=== Required task ===
Where the string "mott" occurs in the material below, report the whole line.

=== Data section ===
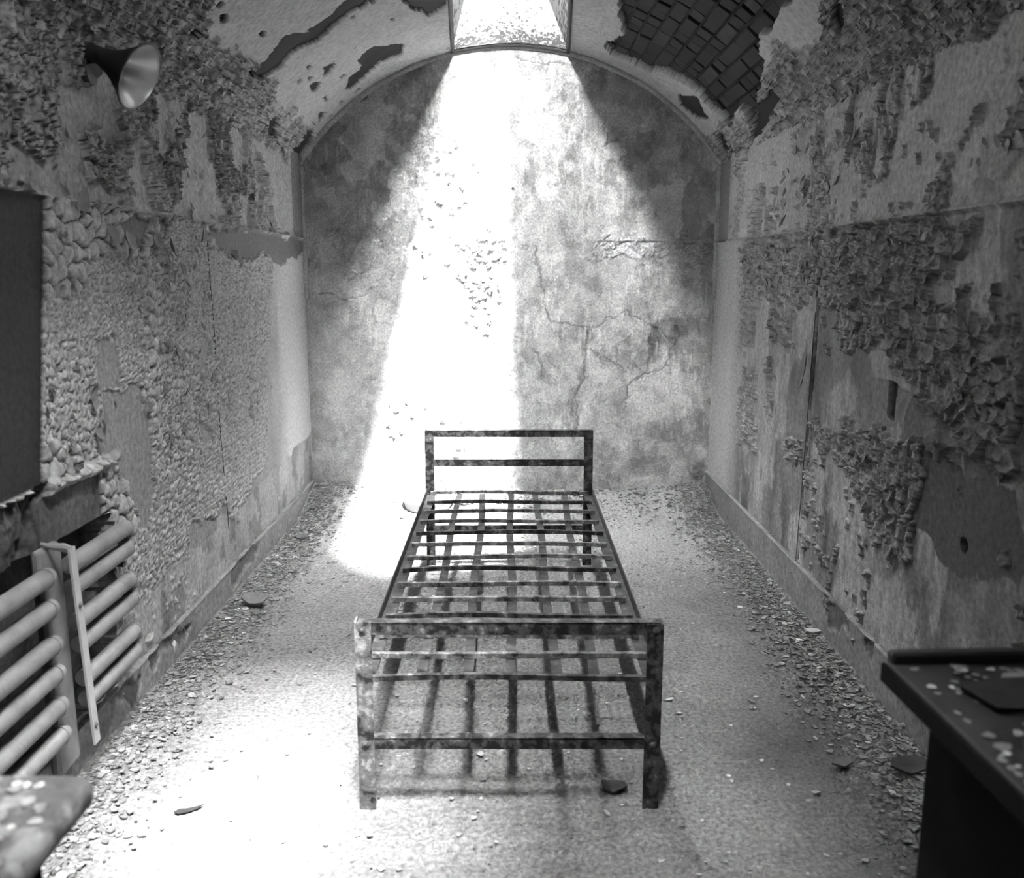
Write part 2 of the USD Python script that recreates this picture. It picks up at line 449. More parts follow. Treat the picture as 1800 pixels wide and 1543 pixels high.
    h = np.where(hol > 0.5, 0.004 + 0.02 * fbm(u, v, 9, 9, 95) - 0.015, h); tone = np.where(hol > 0.5, 0.16 + 0.22 * (mott - 0.4), tone)
    niche = (u < 2.50 + 0.02 * (mott - 0.5)) & (v < 0.665) & (v > 0.17)      # the radiator's shallow recess
    h = np.where(niche, -0.09 + 0.012 * fbm(u, v, 14, 14, 96), h); tone = np.where(niche, 0.10 + 0.2 * (mott - 0.4), tone)  # shade behind the tubes also painted as a darker wall tone
    # the dado's edge, and the joint of the wire chase
    h = h + 0.010 * np.exp(-((v - DADO_L) / 0.006) ** 2)
    x = s * (W - h)
    return np.stack([x, u, v], -1), tone


def wall_right():
    u, v = np.meshgrid(YS, ZS, indexing='ij')
    s = 1
    grime = fbm(u, v, 2.0, 1.3, 103)
    mott = fbm(u, v, 9, 6, 105)
    fine = fbm(u, v, 26, 18, 106)
    h = 0.005 * (fbm(u, v, 5, 4, 108) - 0.5) + 0.003 * (fbm(u, v, 40, 40, 109) - 0.5)
    up = v > DADO_R
    P = lambda *p: wall_poly(s, p)
    smooth = [P((1570, 235), (1640, 170), (1655, 120), (1800, 20), (1800, 235), (1730, 160), (1690, 230), (1650, 330), (1570, 350)),
              P((1300, 330), (1325, 240), (1390, 60), (1440, 100), (1430, 250), (1425, 300), (1360, 330)), P((1262, 300), (1300, 320), (1290, 415), (1262, 420)),
              P((1500, 330), (1600, 300), (1640, 360), (1500, 395))]
    sm = np.maximum(inside(smooth, u, v, 0.035, 9, 121), 0.9 * sstep(0.490, 0.475, fbm(u, v, 9, 3.2, 137, 6)))
    cov = np.clip(0.50 - 0.8 * sm + 1.7 * (fbm(u, v, 5, 2.5, 131, 5) - 0.5), 0, 1)
    h1, l1, r1 = flakes(u, v, 0.040, 0.070, cov, 0.018, 141, 1.4)
    h2, l2, r2 = flakes(u, v, 0.016, 0.030, np.clip(cov + 0.05, 0, 1), 0.011, 143, 1.3)
    pick = fbm(u, v, 3.5, 3, 133) > 0.56
    hu, lu, ru = np.where(pick, h1 + 0.3 * h2, h2), np.where(pick, l1, l2), np.where(pick, r1, r2)
    tu = np.where(lu > 0, 0.46 + 0.22 * ru + 0.3 * (mott - 0.5), 0.22 + 0.25 * mott)
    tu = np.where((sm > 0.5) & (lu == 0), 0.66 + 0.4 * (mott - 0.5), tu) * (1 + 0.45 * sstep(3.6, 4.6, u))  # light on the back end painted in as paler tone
    cl = [P((1490, 745), (1560, 760), (1630, 775), (1640, 830), (1600, 900), (1590, 985), (1560, 985), (1530, 900), (1500, 860), (1480, 790)),
          P((1640, 520), (1720, 500), (1800, 560), (1800, 830), (1720, 845), (1680, 760), (1640, 745), (1560, 640), (1630, 600)),
          P((1280, 435), (1480, 400), (1700, 372), (1740, 400), (1690, 480), (1600, 500), (1480, 540), (1300, 520)),
          P((1290, 520), (1330, 515), (1330, 605), (1290, 605)), P((1360, 555), (1400, 540), (1395, 620), (1360, 610)),
          P((1300, 660), (1330, 660), (1328, 790), (1298, 780)), P((1430, 730), (1500, 760), (1510, 830), (1440, 780)), P((1385, 770), (1412, 770), (1410, 830), (1385, 810)),
          P((1470, 520), (1640, 470), (1650, 600), (1560, 620), (1480, 600))]
    c_ = inside(cl, u, v, 0.05, 8, 161)
    covl = np.clip(-0.02 + 0.74 * c_ + 1.1 * (fbm(u, v, 7, 3.5, 167, 5) - 0.5), 0, 1)
    a1, b1, c1 = flakes(u, v, 0.040, 0.050, covl, 0.018, 171, 1.3)
    a2, b2, c2 = flakes(u, v, 0.022, 0.036, covl, 0.012, 173, 1.3)
    k1 = fbm(u, v, 3, 3, 177) + 0.25 * sstep(3.2, 2.2, u) > 0.60
    hl, ll, cc = np.where(k1, a1 + 0.3 * a2, a2), np.where(k1, b1, b2), np.where(k1, c1, c2)
    lightn = sstep(0.50, 0.55, fbm(u, v, 6, 3.5, 181, 7) + 0.10 * sstep(0.55, 0.25, v)) * (0.5 + 0.5 * sstep(0.40, 0.60, fbm(u, v, 40, 14, 183, 3)))
    tl = np.where(ll > 0, 0.36 + 0.16 * cc + 0.1 * (mott - 0.5), 0.32 + 0.40 * (fbm(u, v, 10, 3.0, 184, 5) - 0.5) + 0.32 * lightn + 0.30 * (fine - 0.5))
    dk = inside([P((1620, 785), (1700, 850), (1800, 880), (1800, 1060), (1720, 1010), (1640, 960), (1605, 930))], u, v, 0.05, 7, 185)
    tl = np.where((dk > 0) & (ll == 0), 0.17 + 0.06 * (mott - 0.5), tl)
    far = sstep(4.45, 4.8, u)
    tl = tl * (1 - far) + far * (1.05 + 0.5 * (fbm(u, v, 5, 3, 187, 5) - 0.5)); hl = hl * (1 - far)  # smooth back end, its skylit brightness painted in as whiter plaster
    cs = (u > 4.93) & up
    tu = np.where(cs, 0.28 + 0.1 * mott, tu); hu = np.where(cs, 0, hu)
    h = h + np.where(up, hu, hl)
    tone = np.where(up, tu, tl)
    h = h + 0.014 * np.exp(-((v - DADO_R) / 0.007) ** 2)
    # square patch broken through the paint
    sq = wall_poly(s, ((1530, 664), (1566, 668), (1600, 690), (1596, 715), (1572, 752), (1530, 738)))
    q = inside(sq, u, v, 0.006, 20, 191)
    deep = inside(wall_poly(s, ((1563, 668), (1576, 676), (1570, 742), (1558, 730))), u, v, 0.004, 20, 193)
    h = np.where(q > 0, np.where(deep > 0, -0.02, -0.003), h); tone = np.where(q > 0, np.where(deep > 0, 0.12, 0.36), tone)
    ks = [on_x(px, py, W)[1:] for px, py in ((1695, 958), (1690, 950))]
    d = np.hypot(u - ks[0][0], v - ks[0][1])
    h = np.where(d < 0.018, -0.02, h); tone = np.where(d < 0.018, 0.05, tone)
    # wire chase: a dark broken joint
    ch = near_line([(3.40, 1.40), (3.43, 1.26), (3.452, 0.87), (3.47, 0.6), (3.49, 0.2)], u, v, 0.006, 5)
    wide = np.where(v > 0.9, 0.014, 0.003)
    h = h - np.where(ch < wide, 0.014, 0)
    tone = np.where(ch < wide, 0.12, tone)
    x = s * (W - h)
    return np.stack([x, u, v], -1), tone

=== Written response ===
    h = np.where(hol > 0.5, 0.004 + 0.02 * fbm(u, v, 9, 9, 95) - 0.015, h); tone = np.where(hol > 0.5, 0.16 + 0.22 * (mott - 0.4), tone)
    niche = (u < 2.50 + 0.02 * (mott - 0.5)) & (v < 0.665) & (v > 0.17)      # the radiator's shallow recess
    h = np.where(niche, -0.09 + 0.012 * fbm(u, v, 14, 14, 96), h); tone = np.where(niche, 0.10 + 0.2 * (mott - 0.4), tone)  # shade behind the tubes also painted as a darker wall tone
    mott = fbm(u, v, 9, 6, 105)
    tu = np.where(lu > 0, 0.46 + 0.22 * ru + 0.3 * (mott - 0.5), 0.22 + 0.25 * mott)
    tu = np.where((sm > 0.5) & (lu == 0), 0.66 + 0.4 * (mott - 0.5), tu) * (1 + 0.45 * sstep(3.6, 4.6, u))  # light on the back end painted in as paler tone
    tl = np.where(ll > 0, 0.36 + 0.16 * cc + 0.1 * (mott - 0.5), 0.32 + 0.40 * (fbm(u, v, 10, 3.0, 184, 5) - 0.5) + 0.32 * lightn + 0.30 * (fine - 0.5))
    tl = np.where((dk > 0) & (ll == 0), 0.17 + 0.06 * (mott - 0.5), tl)
    tu = np.where(cs, 0.28 + 0.1 * mott, tu); hu = np.where(cs, 0, hu)